I believe having the knowledge of these seven points would really help teachers out who are in the position of having to teach these students.  Teachers in these circumstances can't simply say ok were going to be speaking English only today.  That is not fair to the students because English is their second language and can't be expected to be fluent in it and not have to go back to their original language at some point.  In Collier's third point she says that a language should never be eliminated form the classroom.  So trying to take away the language would be the wrong way of going about teaching a second language.
Collier says that teachers need to value the students home language and their dialects.  A teacher should never tell the student that they are doing or saying something wrong because of their unique dialect.  Also if a student is having trouble understanding something in the second language the teacher can't get upset if the student refers back to his or her original language to try to better understand what the teacher is trying to teach.  Collier calls this code switching which is in her fifth point.  Then what I think is her best point is number seven when she says always refer back to the four language skills.

I thought that this was a very interesting article because I am in a ESL classroom for my VIPS tutoring.  Many of the students that i am working with barley speak English at all so i went online and tried to find some ways so i can get through to the students better.  Then i cam upon this website, and i used some of the things that it said to help have the students understand better.

Sunday, February 13, 2011

White Privilege by: Peggy McIntosh


     When I was reading this article all i could think about was Lisa Delpit's piece, The Silenced Dialogue: Power and Predagogy in Educating Other People's Children.  When McIntosh spoke of unearned privileges I immediately thought of Delpit's Culture of power.  These two things are directly related in my eyes because in both instances white people are gaining unfair advantages over other races.  In White Privilege the author goes on and list twenty six ways that white people have advantages over black people.

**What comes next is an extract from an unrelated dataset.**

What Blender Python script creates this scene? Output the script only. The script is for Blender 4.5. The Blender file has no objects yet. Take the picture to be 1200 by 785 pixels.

These are things that most people wouldn't think of if they had the white privilege.  The culture of power is essentially the same thing as this because white people are gaining advantages in everyday life just because of how they were brought up.  An example that we used in class was that if a student is playing with a puzzle and the teacher says, "is it time to be playing with the puzzle?" the student may say "yes i'm almost done with it.".  Even though in class we were talking about the culture of power this also works with white privilege because the white child would be privileged and know what the teacher actually means where as the student of another nationality may not know.  I think these two articles were directly related saying the same things in different ways.

During class i would like to discuss how similar Delpit's piece is to McIntosh's.  They are both talking about ways in which white people have advantages over other races.  Even though Delpit's piece is about schooling children of different races and McInthoshe's article is more in a general sense the two articles directly relate to one another.

Wednesday, February 9, 2011

Hey I'm Luke

Hey I'm Luke, I'm 18 years old and from Seekonk Mass.  Im a freshman at RIC this year majoring in Physical Education and Health.  So far this semester has been going pretty well considering how many days we've missed because of the snow.  My classes haven't been to hard for the most part but i am looking forward to the summer.  Basically when I'm not in class I'm either hanging out with friends or either reffing or coaching basketball.  I also enjoy playing basically any sport for the most part.  Thats basically it, I go to school, hang with friends, and ref and coach basketball.